Write each line of the material exactly as given, from the top through the line that contains "SP, CP = math.sin(PITCH), math.cos(PITCH)", and omit all pictures.

---- Dataset extract

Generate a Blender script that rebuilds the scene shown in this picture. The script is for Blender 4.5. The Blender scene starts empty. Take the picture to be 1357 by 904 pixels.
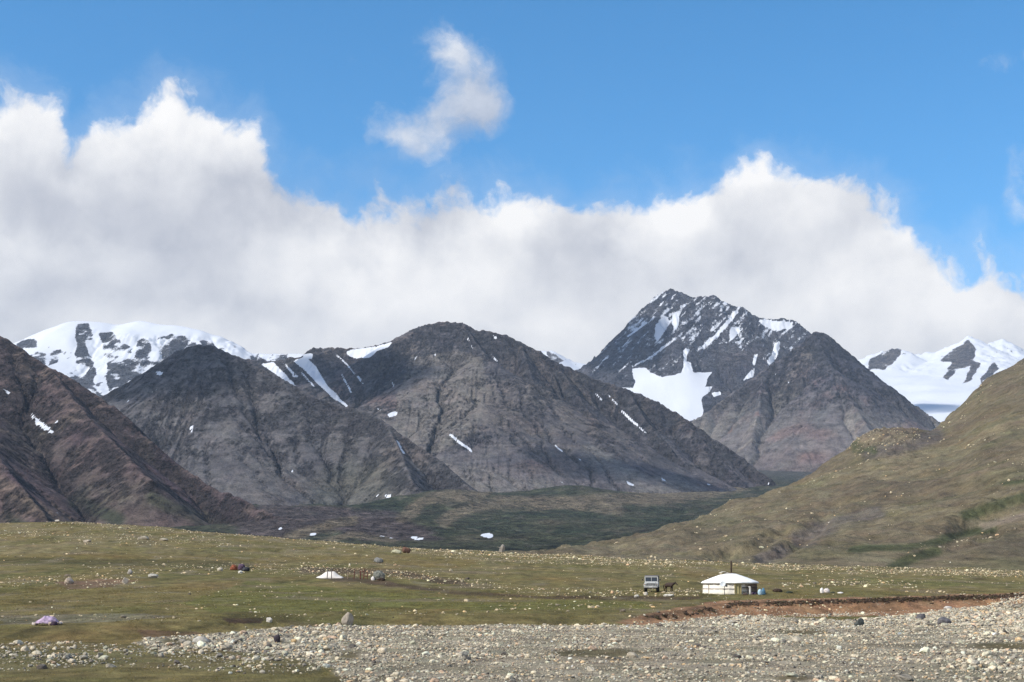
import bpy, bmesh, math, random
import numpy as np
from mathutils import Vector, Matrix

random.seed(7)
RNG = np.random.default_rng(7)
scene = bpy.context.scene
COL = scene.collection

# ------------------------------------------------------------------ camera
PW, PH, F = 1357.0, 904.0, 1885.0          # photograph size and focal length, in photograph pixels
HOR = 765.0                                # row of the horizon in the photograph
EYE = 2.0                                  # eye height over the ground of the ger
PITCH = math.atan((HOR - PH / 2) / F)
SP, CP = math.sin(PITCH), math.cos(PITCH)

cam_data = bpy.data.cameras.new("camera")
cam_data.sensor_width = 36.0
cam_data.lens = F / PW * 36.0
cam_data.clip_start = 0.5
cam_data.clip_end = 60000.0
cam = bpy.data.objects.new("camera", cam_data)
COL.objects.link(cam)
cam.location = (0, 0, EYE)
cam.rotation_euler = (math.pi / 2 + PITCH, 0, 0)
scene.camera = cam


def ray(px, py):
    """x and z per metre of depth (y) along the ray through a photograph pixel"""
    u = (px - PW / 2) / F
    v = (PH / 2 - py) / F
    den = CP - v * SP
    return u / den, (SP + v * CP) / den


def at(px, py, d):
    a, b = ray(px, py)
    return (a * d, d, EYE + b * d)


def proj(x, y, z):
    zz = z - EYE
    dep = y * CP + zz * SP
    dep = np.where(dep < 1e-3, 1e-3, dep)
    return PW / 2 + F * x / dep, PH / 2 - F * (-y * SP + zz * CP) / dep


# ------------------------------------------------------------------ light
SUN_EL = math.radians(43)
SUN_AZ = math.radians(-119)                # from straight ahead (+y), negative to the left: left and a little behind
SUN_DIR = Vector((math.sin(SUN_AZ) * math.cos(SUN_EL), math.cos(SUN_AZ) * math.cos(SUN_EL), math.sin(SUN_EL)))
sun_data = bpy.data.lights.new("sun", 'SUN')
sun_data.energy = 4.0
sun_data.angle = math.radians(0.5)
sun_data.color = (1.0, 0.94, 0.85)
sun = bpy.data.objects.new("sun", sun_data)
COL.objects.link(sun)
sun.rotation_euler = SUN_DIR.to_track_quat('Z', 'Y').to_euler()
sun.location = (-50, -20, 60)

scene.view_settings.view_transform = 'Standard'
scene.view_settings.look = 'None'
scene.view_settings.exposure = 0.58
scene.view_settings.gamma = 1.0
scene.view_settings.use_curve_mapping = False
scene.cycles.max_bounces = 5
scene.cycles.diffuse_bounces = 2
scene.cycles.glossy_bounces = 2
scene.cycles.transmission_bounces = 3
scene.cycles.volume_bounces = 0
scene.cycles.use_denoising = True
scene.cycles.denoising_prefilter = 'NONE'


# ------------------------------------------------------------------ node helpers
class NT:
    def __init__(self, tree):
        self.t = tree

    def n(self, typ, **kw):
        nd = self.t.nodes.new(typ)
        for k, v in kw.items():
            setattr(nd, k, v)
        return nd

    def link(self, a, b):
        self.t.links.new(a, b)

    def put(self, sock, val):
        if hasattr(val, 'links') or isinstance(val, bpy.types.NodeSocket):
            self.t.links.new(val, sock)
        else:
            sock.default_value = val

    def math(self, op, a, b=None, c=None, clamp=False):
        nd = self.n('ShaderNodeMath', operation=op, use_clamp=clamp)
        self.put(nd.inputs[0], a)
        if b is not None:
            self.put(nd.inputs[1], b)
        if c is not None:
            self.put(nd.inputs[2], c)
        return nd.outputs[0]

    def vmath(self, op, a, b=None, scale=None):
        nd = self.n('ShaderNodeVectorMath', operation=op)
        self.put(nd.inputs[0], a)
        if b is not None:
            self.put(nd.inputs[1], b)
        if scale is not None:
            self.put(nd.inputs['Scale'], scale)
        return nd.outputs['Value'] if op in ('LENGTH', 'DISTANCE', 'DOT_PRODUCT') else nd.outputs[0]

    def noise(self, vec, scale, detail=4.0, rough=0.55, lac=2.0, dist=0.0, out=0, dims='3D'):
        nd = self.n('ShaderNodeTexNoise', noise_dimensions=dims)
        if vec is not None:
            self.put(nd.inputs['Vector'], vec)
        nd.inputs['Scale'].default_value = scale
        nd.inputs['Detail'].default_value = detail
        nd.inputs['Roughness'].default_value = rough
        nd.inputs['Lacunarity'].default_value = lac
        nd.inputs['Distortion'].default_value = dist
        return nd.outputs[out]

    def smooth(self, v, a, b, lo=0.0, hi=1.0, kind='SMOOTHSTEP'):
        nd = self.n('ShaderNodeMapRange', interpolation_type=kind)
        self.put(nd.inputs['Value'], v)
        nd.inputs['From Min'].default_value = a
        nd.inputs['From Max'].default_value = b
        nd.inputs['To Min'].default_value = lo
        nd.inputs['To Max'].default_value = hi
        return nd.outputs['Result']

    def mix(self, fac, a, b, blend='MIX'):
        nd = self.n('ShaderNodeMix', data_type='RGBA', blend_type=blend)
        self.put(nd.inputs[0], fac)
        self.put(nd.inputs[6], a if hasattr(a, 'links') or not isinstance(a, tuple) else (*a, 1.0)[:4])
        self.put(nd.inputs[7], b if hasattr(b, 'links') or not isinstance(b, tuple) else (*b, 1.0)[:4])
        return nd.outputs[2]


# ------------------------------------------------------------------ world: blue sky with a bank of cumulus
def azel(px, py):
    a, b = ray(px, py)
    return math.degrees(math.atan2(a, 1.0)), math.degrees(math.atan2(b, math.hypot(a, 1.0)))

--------

▶ [Response to the task]:
Generate a Blender script that rebuilds the scene shown in this picture. The script is for Blender 4.5. The Blender scene starts empty. Take the picture to be 1357 by 904 pixels.
import bpy, bmesh, math, random
import numpy as np
from mathutils import Vector, Matrix

random.seed(7)
RNG = np.random.default_rng(7)
scene = bpy.context.scene
COL = scene.collection

# ------------------------------------------------------------------ camera
PW, PH, F = 1357.0, 904.0, 1885.0          # photograph size and focal length, in photograph pixels
HOR = 765.0                                # row of the horizon in the photograph
EYE = 2.0                                  # eye height over the ground of the ger
PITCH = math.atan((HOR - PH / 2) / F)
SP, CP = math.sin(PITCH), math.cos(PITCH)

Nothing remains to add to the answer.